The FX series “American Horror Story” has gained quite a following during its five-year run. Its content that pushes boundaries of cable censors, shifting storylines between seasons, and revolving cast of cult favorites and A-listers has drawn in mainstream teen and college-aged audiences and die-hard horror fans alike. However, I’ve personally felt the show has been on a downwards slope since season one. “Hotel” has been garnering mixed reviews in comparison to previous seasons, but while it is technically the worst season, it is my favorite since season one.

   The acting in this season is incredibly uneven. We get some excellent performances (Lady Gaga is surprisingly charming and imposing as The Countess, and Denis O’Hare really sinks his teeth into the bombastic type of role that bartender Liz Taylor provides); we get some hilariously over-the-top roles (Evan Peters’ serial killer ghost James Patrick March walks and talks like a bad gangster movie clichê from the 1930s and takes a ridiculous delight in killing), and many terrifically dull ones (Wes Bentley seems exceptionally bored in his role as hardboiled detective John Lowe). The characters are all entirely unlikable, so it’s a chore to try to care about anyone. Even in the first few seasons, when characters made morally wrong choices, it seemed less out of malice and more because they were flawed and human and therefore more relatable and tragic. Here, even the characters who seemed as vanilla as possible turned out to be pretty terrible people by season’s end, holding little-to-no redeeming qualities and taking joy in causing harm to others. The only ones who are remotely likable are the small supporting characters who have no real character traits and are just disposable fodder for the main characters.

   The one major criticism I have of this series as a whole is it is essentially a teen drama. Murphy’s series, even one’s I’ve really liked (“Nip/Tuck”), always have had a sense of immaturity and a noticeable lack of subtlety. It almost seems as though Murphy realizes he has written some sort of CW-esque poppy drama and then thinks peppering it with tons of sex and gore will somehow make it seem more adult and mature, when in truth it merely highlights how truly infantile the whole show is. Sex and gore don’t make things more mature on their own; a piece of art’s maturity comes more with complex insights and themes. Murphy always seems on the brink of tapping into (particularly in season one of this series and earlier seasons of “Nip/Tuck”), but always falls back on more blatant predictable dialogue and character arcs, as though he fears his audience is not intelligent enough to process anything more subtle. The on-the-nose dialogue and bland characters feel a little bit insulting.

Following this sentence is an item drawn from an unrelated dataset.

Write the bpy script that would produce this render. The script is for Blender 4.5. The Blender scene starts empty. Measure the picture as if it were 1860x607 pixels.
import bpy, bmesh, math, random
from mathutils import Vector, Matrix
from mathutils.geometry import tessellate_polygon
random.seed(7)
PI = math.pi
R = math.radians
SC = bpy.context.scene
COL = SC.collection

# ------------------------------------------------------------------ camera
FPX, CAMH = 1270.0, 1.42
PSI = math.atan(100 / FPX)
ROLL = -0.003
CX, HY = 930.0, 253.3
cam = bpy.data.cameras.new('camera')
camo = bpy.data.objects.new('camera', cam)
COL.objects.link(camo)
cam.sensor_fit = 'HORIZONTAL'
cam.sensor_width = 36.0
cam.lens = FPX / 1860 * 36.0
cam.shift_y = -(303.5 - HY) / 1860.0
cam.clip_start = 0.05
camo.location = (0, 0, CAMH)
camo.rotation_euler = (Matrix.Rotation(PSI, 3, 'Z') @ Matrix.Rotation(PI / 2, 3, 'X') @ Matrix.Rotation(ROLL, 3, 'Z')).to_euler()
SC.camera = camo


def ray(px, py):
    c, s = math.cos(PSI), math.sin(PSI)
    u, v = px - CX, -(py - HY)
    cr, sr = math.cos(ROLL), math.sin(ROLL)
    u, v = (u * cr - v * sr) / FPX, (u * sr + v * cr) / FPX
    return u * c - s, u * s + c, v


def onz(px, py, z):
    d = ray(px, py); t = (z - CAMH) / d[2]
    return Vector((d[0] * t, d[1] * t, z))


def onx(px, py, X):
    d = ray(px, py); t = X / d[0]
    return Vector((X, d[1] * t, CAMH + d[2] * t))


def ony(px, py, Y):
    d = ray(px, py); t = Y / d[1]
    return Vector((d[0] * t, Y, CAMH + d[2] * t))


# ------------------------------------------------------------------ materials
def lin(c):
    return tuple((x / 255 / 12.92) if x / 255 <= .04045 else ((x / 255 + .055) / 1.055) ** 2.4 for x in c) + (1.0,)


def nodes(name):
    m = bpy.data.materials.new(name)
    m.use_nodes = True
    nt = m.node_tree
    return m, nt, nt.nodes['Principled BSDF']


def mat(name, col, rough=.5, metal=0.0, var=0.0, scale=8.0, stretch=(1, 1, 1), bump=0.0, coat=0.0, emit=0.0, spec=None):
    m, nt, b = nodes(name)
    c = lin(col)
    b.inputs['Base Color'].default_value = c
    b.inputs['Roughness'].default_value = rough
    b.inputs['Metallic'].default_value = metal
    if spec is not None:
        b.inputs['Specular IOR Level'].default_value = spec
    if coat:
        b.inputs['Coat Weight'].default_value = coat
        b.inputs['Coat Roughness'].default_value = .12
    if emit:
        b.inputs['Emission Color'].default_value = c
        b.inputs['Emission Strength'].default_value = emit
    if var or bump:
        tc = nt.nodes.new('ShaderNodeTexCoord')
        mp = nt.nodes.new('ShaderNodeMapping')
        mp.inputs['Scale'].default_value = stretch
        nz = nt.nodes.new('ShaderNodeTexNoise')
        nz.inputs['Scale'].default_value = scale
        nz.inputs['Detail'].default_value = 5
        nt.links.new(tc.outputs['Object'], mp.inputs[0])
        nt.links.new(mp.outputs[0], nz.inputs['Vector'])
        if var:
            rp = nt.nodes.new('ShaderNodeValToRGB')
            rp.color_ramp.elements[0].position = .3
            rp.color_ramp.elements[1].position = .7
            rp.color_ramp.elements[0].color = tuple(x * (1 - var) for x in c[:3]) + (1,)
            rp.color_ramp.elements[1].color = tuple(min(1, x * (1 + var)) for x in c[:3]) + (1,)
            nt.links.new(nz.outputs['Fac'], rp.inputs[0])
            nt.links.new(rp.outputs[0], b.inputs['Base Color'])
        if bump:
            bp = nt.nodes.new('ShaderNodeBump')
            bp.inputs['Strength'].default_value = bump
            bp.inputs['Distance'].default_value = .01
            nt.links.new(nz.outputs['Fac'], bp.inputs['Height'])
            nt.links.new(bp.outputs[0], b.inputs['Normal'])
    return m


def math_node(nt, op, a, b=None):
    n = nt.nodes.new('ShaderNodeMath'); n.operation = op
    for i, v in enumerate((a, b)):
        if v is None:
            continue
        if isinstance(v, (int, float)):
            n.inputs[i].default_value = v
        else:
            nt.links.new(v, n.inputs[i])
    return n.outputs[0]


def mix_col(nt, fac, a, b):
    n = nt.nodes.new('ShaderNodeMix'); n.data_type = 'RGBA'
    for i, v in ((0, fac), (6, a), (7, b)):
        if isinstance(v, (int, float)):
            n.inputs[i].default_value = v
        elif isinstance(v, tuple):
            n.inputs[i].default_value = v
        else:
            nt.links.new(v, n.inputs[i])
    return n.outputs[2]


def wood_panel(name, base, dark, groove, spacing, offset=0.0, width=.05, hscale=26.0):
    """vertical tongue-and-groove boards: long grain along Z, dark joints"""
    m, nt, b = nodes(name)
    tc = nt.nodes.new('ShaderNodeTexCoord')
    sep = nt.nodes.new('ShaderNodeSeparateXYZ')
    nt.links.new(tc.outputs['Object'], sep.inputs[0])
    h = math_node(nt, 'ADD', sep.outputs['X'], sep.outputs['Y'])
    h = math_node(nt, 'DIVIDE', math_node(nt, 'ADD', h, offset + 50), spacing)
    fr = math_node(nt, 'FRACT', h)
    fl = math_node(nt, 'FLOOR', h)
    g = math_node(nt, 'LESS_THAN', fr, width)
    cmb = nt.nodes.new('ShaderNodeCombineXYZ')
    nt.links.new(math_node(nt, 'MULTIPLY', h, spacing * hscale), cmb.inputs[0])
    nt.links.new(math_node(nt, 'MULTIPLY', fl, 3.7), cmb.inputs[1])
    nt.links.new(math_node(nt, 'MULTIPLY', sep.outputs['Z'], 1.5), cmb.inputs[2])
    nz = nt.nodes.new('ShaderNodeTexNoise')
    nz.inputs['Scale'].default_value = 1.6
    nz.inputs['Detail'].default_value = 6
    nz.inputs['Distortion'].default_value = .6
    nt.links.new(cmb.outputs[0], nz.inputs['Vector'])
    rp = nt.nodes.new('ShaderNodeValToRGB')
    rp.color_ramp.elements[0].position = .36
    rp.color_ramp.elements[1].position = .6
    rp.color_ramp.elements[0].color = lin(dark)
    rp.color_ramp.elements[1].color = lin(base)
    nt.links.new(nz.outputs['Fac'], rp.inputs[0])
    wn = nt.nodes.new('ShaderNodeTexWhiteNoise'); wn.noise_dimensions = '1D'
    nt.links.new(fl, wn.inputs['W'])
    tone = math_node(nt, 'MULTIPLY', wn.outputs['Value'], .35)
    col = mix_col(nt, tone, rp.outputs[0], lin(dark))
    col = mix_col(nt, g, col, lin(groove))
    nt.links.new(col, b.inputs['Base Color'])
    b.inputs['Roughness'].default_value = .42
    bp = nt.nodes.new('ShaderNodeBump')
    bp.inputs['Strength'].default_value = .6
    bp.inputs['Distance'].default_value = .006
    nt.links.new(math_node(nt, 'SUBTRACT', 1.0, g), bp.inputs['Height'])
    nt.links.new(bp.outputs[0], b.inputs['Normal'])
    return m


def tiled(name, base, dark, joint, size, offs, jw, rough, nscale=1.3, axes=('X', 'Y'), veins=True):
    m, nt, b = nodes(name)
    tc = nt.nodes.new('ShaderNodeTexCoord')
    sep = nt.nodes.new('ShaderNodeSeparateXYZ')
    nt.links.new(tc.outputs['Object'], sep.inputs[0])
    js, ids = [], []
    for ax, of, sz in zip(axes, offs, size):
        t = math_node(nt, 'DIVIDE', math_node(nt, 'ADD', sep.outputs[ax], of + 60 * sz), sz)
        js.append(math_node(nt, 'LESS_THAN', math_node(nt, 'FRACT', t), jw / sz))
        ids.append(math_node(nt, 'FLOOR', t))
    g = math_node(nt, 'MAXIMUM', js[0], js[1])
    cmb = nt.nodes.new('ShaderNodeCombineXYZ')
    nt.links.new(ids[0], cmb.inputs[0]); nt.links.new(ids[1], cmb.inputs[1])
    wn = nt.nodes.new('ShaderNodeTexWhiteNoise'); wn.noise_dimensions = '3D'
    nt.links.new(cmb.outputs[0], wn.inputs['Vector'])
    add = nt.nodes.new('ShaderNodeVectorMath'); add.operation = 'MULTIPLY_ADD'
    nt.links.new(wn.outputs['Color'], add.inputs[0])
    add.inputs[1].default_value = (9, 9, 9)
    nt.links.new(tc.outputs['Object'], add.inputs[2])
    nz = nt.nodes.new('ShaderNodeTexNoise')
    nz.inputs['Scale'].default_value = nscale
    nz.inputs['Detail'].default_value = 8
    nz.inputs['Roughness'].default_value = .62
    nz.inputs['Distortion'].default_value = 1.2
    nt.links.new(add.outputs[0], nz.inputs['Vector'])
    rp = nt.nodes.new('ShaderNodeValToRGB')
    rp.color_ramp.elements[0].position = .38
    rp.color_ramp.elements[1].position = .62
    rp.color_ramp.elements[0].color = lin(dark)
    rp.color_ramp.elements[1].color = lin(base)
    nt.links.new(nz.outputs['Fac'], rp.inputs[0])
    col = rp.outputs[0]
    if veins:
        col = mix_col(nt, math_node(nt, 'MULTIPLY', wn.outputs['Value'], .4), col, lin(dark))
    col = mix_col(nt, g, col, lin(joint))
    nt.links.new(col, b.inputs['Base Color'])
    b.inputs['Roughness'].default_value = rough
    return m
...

   This series suffers the exact opposite issue as “Nip/Tuck,” which suffered from a lack of ideas by its later seasons. Although all of “AHS” is set in the same universe, each season is essentially a stand-alone arc with new characters and a new location. However, due to this, Murphy must resolve each season’s plotlines within those 12-13 episodes. The problem is, Murphy seems to have so many ideas running through his head at once and wants to infuse so many of them into one season that there are plotlines that could fill two seasons crammed into one. The rush to tie up dozens of loose ends by the season’s final episodes always leaves the conclusions cluttered and disappointing.

   “American Horror Story: Hotel,” despite having the most flaws of any of the seasons, feels like Murphy is just doing whatever he wants, no matter how ludicrous or pointless (Matt Bomer’s Donovan dancing drunk to “Hotline Bling” by Drake in his penthouse was very amusing), and I respect that. Sure, it’s essentially an exploitation film stretched out to TV length (paper-thin characters, excessive violence for violence’s sake, etc.), but I enjoy that subgenre, no matter how trashy, and feel it definitely has its place. I just wish people would not pretend that it’s more brilliant than it is and just acknowledge it as what it is: popcorn entertainment. Despite me harping on it, it’s a series so entertaining and crazy and stupid I can’t help but watch it every week just to see what happens next.